- **Given request**
Locate the line that contains "m = MB(); L(m, 9.6, 9.9, G, 167.5, -2.0, -.01);". Reproduce it and all following lines up to the end of the material, exactly and with nothing added.

^^^^

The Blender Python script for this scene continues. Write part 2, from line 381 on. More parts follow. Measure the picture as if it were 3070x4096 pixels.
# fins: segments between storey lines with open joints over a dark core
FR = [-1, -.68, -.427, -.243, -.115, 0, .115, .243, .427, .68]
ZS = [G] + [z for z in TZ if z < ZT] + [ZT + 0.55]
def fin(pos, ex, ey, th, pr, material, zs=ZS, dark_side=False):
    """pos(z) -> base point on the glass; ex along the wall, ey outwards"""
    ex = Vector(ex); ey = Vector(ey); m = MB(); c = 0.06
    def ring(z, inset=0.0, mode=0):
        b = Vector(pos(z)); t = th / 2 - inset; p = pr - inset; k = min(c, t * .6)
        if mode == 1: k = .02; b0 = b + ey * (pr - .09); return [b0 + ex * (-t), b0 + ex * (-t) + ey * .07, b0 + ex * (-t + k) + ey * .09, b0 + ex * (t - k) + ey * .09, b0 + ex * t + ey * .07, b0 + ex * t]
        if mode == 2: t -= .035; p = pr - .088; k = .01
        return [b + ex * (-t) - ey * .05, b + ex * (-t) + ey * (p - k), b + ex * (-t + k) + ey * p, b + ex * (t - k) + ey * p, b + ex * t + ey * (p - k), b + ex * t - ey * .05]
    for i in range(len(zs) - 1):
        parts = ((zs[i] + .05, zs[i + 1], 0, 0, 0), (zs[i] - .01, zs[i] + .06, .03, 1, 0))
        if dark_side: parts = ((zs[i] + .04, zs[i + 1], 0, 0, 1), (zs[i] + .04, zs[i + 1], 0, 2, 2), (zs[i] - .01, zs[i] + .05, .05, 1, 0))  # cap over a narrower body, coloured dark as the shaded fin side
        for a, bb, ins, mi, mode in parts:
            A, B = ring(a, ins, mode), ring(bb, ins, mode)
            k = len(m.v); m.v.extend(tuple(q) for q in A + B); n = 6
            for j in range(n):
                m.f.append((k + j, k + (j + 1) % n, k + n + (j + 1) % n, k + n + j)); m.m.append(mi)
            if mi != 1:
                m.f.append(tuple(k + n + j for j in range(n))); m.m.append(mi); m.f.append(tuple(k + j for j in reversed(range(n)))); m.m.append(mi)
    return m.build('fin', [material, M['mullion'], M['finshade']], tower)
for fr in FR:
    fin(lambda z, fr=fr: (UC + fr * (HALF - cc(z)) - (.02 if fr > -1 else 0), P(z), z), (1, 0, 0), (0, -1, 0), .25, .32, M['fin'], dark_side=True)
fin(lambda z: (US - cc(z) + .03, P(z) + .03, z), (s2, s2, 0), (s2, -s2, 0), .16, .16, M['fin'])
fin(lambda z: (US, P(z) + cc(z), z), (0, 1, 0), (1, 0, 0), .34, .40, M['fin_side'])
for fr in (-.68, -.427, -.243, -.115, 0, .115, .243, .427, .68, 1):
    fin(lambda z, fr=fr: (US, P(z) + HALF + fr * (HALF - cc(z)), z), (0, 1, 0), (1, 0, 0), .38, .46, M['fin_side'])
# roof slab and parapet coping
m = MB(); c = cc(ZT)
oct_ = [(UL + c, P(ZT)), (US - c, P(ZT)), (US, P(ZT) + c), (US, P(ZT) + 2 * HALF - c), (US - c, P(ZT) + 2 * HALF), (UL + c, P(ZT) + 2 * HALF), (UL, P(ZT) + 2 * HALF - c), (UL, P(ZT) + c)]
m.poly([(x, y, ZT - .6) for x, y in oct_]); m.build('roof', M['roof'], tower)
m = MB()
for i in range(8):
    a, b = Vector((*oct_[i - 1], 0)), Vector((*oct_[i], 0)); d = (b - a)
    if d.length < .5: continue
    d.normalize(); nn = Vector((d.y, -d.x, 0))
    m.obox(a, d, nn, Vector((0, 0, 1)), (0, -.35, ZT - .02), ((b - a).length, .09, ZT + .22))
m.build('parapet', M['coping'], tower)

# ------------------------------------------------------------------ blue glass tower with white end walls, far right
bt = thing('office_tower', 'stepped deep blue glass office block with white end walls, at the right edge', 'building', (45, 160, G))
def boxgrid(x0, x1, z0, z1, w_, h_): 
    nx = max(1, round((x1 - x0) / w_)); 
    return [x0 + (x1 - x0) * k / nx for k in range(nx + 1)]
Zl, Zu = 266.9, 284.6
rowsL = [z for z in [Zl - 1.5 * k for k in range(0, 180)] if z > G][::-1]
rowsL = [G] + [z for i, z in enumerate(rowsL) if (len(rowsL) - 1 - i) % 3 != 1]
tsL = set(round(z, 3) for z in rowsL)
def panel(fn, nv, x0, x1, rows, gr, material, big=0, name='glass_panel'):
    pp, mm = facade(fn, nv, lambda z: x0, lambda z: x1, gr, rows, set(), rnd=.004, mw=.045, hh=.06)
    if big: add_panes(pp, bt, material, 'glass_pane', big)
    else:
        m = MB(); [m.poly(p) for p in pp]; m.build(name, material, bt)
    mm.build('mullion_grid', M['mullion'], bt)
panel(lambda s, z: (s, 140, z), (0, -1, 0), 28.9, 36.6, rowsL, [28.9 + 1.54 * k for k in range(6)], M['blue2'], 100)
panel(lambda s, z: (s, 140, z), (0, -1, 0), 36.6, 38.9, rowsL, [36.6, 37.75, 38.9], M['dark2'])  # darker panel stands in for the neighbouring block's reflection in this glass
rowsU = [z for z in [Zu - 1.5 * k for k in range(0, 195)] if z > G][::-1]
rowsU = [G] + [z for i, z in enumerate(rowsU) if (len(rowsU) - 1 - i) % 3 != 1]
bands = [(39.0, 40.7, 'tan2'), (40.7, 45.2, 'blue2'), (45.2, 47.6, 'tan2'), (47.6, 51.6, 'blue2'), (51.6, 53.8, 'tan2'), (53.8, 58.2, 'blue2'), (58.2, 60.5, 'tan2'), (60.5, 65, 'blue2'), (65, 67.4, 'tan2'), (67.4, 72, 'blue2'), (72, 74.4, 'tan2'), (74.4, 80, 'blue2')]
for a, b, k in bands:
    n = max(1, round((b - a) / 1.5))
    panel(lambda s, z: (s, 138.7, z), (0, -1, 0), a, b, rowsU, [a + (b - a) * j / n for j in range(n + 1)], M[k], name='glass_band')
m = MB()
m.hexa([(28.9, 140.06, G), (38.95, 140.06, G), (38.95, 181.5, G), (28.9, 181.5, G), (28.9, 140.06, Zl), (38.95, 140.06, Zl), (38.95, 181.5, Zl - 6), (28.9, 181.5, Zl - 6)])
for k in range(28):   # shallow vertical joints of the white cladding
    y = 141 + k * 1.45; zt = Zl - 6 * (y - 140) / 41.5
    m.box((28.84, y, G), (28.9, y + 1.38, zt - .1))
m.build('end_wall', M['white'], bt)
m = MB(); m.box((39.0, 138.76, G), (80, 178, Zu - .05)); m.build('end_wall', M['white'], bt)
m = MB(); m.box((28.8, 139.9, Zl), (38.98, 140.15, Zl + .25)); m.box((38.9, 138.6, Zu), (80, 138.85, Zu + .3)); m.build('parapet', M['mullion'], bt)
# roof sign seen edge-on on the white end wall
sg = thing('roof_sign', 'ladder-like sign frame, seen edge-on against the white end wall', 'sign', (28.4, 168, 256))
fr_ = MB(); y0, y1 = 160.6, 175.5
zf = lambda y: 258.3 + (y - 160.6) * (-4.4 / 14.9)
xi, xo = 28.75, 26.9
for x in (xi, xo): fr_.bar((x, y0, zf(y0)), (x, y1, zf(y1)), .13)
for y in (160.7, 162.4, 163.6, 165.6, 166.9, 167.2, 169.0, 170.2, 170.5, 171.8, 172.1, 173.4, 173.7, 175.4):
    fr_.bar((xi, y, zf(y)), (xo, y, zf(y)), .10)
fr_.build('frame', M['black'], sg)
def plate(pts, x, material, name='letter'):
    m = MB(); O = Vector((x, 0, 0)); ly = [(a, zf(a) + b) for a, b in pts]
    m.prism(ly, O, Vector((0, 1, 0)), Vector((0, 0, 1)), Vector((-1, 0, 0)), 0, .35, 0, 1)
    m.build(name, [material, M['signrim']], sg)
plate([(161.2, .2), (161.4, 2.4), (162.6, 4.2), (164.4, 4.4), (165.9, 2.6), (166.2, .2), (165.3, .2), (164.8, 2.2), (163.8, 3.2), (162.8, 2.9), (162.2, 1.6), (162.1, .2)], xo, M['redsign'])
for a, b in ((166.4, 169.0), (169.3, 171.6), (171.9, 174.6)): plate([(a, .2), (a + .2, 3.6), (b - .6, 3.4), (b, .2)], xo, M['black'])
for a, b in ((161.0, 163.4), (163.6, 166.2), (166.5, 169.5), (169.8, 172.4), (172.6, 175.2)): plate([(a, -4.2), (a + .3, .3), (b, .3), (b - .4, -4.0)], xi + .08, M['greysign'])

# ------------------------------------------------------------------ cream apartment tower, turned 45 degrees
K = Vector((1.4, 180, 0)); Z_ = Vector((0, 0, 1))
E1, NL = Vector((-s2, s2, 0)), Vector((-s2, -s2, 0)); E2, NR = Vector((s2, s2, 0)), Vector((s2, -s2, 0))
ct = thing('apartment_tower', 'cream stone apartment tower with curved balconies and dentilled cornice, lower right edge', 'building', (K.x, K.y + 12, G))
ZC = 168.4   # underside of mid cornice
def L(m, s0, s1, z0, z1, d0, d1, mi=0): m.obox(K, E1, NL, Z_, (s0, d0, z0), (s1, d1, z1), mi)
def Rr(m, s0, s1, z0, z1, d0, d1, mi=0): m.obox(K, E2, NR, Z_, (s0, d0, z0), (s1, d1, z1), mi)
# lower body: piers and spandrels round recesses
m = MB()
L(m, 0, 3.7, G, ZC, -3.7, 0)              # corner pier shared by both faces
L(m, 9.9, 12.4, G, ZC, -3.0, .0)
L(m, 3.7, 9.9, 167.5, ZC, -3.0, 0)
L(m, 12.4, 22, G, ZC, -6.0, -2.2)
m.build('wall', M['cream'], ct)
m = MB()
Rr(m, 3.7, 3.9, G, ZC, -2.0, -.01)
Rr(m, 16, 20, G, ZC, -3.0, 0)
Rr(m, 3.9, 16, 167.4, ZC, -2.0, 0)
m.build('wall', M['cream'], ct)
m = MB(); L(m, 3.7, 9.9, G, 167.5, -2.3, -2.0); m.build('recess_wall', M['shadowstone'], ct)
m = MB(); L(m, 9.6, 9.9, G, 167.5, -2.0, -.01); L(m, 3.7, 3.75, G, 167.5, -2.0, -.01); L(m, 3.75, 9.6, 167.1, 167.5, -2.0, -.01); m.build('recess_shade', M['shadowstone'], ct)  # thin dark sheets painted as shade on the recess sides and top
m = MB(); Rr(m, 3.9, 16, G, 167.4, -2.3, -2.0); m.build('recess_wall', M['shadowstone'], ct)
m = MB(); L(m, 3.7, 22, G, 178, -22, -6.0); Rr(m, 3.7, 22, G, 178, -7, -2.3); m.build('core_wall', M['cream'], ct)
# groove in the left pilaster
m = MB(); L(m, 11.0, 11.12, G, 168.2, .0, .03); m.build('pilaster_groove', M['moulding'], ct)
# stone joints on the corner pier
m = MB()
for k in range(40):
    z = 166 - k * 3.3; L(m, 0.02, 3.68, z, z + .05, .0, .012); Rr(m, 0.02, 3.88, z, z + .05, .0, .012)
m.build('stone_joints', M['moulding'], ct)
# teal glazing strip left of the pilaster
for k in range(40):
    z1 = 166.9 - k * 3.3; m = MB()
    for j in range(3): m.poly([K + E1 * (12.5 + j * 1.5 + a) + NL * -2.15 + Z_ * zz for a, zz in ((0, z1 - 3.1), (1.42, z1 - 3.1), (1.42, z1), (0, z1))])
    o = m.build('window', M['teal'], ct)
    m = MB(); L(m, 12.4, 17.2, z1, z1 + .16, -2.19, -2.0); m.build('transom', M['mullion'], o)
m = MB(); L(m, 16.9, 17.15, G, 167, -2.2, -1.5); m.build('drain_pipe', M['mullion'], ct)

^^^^

- **The response**
m = MB(); L(m, 9.6, 9.9, G, 167.5, -2.0, -.01); L(m, 3.7, 3.75, G, 167.5, -2.0, -.01); L(m, 3.75, 9.6, 167.1, 167.5, -2.0, -.01); m.build('recess_shade', M['shadowstone'], ct)  # thin dark sheets painted as shade on the recess sides and top
m = MB(); Rr(m, 3.9, 16, G, 167.4, -2.3, -2.0); m.build('recess_wall', M['shadowstone'], ct)
m = MB(); L(m, 3.7, 22, G, 178, -22, -6.0); Rr(m, 3.7, 22, G, 178, -7, -2.3); m.build('core_wall', M['cream'], ct)
# groove in the left pilaster
m = MB(); L(m, 11.0, 11.12, G, 168.2, .0, .03); m.build('pilaster_groove', M['moulding'], ct)
# stone joints on the corner pier
m = MB()
for k in range(40):
    z = 166 - k * 3.3; L(m, 0.02, 3.68, z, z + .05, .0, .012); Rr(m, 0.02, 3.88, z, z + .05, .0, .012)
m.build('stone_joints', M['moulding'], ct)
# teal glazing strip left of the pilaster
for k in range(40):
    z1 = 166.9 - k * 3.3; m = MB()
    for j in range(3): m.poly([K + E1 * (12.5 + j * 1.5 + a) + NL * -2.15 + Z_ * zz for a, zz in ((0, z1 - 3.1), (1.42, z1 - 3.1), (1.42, z1), (0, z1))])
    o = m.build('window', M['teal'], ct)
    m = MB(); L(m, 12.4, 17.2, z1, z1 + .16, -2.19, -2.0); m.build('transom', M['mullion'], o)
m = MB(); L(m, 16.9, 17.15, G, 167, -2.2, -1.5); m.build('drain_pipe', M['mullion'], ct)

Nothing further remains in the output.